В 93-м был хлопок, взрыв, если называть вещи своими именами. То есть риски есть: где-то что-то разольется, хлопнет. Они (риски) сейчас меньше, чем раньше, но они остались. В 93-м мы увидели, как риски распределяются. Область их несет, а атомная отрасль их не компенсирует. А отношения должны быть такими, чтобы риски оплачивались не муниципальными и областными властями. Тогда, в 93-м жители получили свои дозы. В Наумовке, Георгиевке. Что-то, наверное, колесами автомобилей и в Томск занесли. Тогда повезло, что облако ушло на север. Жители деревень потом сами добивались правды. По решению Европейского суда по правам человека им по 12 тысяч евро компенсировали за то, что им не сообщили про аварию. И это было дело жителей, юриста, который им помог и Российской Федерации. Получилось, что Наумовке выплатили мы с вами как граждане Российской Федерации. После аварии 93-го года, насколько знаю, поправьте, то производство закрыто, и здесь риски снижены. Это хорошая новость.
Но есть вопросы по онкологии. И на эти вопросы не было прямого ответа. Нам могли бы сказать, какая ситуация по онкологии у рабочих с СХК. А нам дают общий ответ: сделали анализ по области и поняли, что у нас рисков мало. Хорошо, что сделали анализ. Теперь, сказав А, скажите Б — какой уровень онкологических заболеваний у работников СХК? Ответа не прозвучало. Если не коммуницировать по таким важным вопросам, то могут пойти мифы о трехголовых телятах в соседней деревне.
Учитывая опыт аварий Чернобыля, Фукусимы: должен ли мир отказаться от ядерной энергетики?
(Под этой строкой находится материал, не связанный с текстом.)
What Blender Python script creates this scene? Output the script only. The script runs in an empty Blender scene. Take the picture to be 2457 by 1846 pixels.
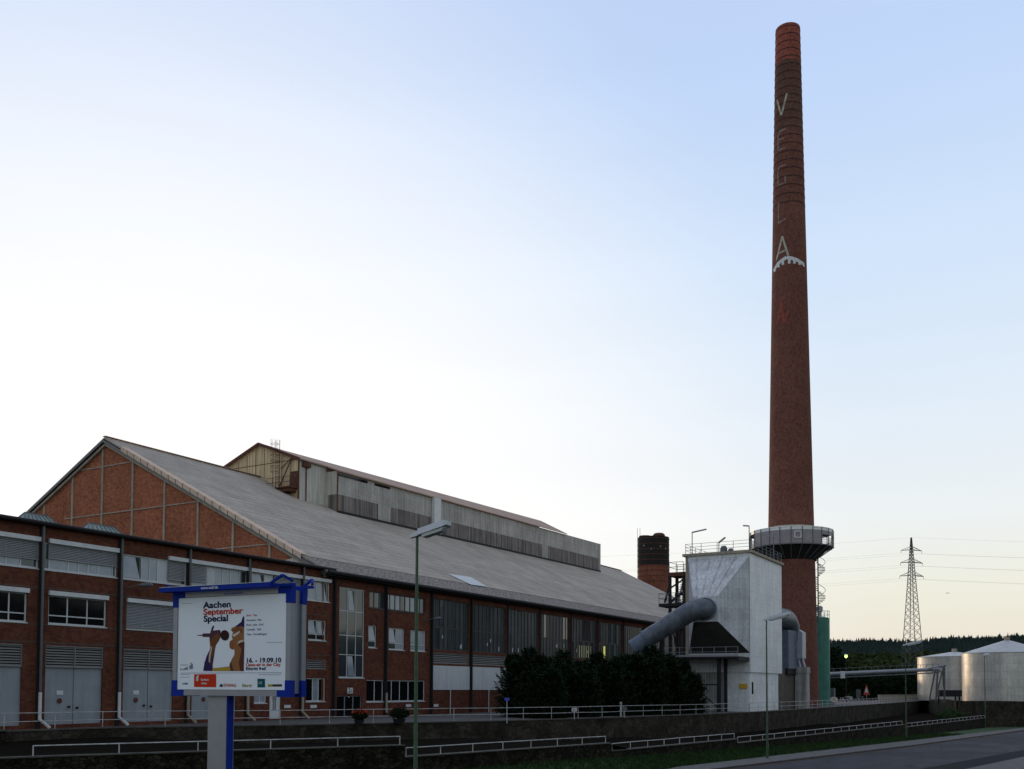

Как вы считаете?
— Я представляю общественную организацию, которая против ядерной энергетики как промышленного способа получения энергии. Отказываться нужно. Не только из-за рисков аварий. На сегодня в мире энергосбережение и возобновляемая энергетика (ветровая и солнечная) гораздо выгоднее с точки зрения сэкономленного или полученного киловатт-часа по сравнению с новыми атомными станциями. Атомная энергетика — это дорого и долго. Сколько «Прорыв» планируют и строят? И еще лет пять-шесть будут строить. Потом обкатывать будут. Потом будут строить завод по производству плутония. Такой же мощности ветровые и солнечные станции строятся в разы быстрее. Что это значит для инвестора? Если у тебя что-то строится десять лет – это замороженные средства. Три года и десять-пятнадцать лет – есть разница. Не случайно в 19-м году общий объем энергии, произведенной возобновляемой энергетикой без учета ГЭС, превысил объемы атомной энергетики. АЭС же какой планки достигли начиная с середины прошлого века – там и остаются последние 35 лет. Доля атомной генерации в электрогенерации мира – 10 процентов, и последние десятилетия она падает. Нам говорят: будущее за плутониевой энергетикой. Но плутоний дороже, и строить инфраструктуру для него также долго. Понимая все это, не случайно Росатом постепенно уходит в другие сферы – в дороги, в хайтек. Росатом стал строить ветровые станции! Там тоже понимают, что есть новые технологические ниши, которые можно занять. И для этого у Росатома достаточно компетенций. И очень хорошо, что он это делает. А плохо, что при этом он продолжает старую атомную историю, которая сулит слишком много рисков. Росатом, пожалуйста, уходите от коричневой истории к зеленой! Это в наших общих интересах.